Moscow covers an area of 417.4 square miles (1081 square Km) and is estimated to have a population of 12 million people being the largest city in Russia. Moscow is rated as a beta world city for its global influences in media, politics, education, entertainment and fashion.

Moscow City Guide

  Moscow is one of the world’s great metropolises and a city of huge contrasts: Moscow has both a European and Asian feel as East meets West in the architecture of the Kremlin and Red Square, the communist past and the new ‘democracy’ present collide in extremes of prosperity and poverty, the nouveau riche gather on Tverskaya Street to shop and sip cocktails in state-of-the-art cafes, while the poor and downtrodden eke out an unhappy existence amid monumental Stalinist housing projects, all the while chaotic rush-hour traffic inches past peaceful onion-domed churches on Moscow’s historic side streets.

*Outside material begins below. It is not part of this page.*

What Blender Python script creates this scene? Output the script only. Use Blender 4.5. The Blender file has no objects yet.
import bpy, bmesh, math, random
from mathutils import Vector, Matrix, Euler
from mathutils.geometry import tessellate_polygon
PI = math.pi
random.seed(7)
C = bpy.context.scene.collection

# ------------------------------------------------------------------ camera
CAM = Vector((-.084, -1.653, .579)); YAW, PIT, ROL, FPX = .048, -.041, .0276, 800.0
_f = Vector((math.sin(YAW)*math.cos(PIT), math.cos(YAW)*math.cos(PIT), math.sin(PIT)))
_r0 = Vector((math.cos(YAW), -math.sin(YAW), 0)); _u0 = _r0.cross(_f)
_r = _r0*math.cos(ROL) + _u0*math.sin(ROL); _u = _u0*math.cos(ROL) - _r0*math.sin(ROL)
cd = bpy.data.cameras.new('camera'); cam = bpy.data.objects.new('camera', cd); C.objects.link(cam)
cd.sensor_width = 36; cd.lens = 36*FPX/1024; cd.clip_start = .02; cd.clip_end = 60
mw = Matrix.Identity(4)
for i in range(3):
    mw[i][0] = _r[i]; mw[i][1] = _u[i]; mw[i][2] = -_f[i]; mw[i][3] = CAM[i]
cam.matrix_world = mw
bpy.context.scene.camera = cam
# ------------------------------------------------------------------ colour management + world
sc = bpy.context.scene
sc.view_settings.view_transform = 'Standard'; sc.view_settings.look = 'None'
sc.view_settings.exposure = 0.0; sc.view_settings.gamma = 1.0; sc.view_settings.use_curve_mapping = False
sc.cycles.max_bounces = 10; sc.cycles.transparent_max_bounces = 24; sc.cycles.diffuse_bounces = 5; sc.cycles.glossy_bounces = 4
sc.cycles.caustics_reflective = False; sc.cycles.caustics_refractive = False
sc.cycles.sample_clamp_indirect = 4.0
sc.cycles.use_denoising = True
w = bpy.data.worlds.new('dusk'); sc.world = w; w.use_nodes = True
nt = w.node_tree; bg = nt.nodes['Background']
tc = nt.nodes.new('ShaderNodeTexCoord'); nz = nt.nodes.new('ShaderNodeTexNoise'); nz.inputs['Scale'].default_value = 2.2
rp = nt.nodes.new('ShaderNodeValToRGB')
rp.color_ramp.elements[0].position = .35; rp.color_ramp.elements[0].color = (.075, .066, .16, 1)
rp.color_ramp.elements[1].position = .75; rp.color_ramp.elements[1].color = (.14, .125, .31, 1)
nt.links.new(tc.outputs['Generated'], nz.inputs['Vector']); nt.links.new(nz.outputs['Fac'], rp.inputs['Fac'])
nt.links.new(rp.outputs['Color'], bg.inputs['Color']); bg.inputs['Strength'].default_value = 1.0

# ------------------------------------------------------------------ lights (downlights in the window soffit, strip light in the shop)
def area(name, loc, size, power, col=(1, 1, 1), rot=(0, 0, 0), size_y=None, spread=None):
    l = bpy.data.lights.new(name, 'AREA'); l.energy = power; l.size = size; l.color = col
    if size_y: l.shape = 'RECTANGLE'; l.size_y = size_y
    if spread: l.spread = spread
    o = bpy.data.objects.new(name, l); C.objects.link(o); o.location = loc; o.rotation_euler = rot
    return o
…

Moscow as a city dates back to the 12th century and became Russia’s capital in the 15th century under Ivan III. The city’s main historical sites include the UNESCO World Heritage site of the Moscow Kremlin,  a fortress and seat of power in the center of Moscow, overlooking the Moskva River, the onion domes of Saint Basil’s Cathedral and Red Square. These three places are first on the list of most first-time visitors to Russia’s capital.

Other famous sites in the city include the golden domes of the huge Cathedral of Christ the Savior rebuilt in the 1990s, the peaceful 16th century Novodevichy Convent and Cemetery  near the Luzhniki Sports Stadium and the monolithic, 1950s, Stalinist Moscow State University building in Vorobyovy Gory (the Sparrow Hills).

Moscow also has some of the world’s greatest museums, theaters and art galleries including: the Tretyakov Art Gallery,  the Pushkin Fine Art Museum, the Mayakovsky Museum for both contemporary and historic Russian and European art. Other worthwhile museums and galleries include the gruesome KGB Museum and Dostoyevsky’s House.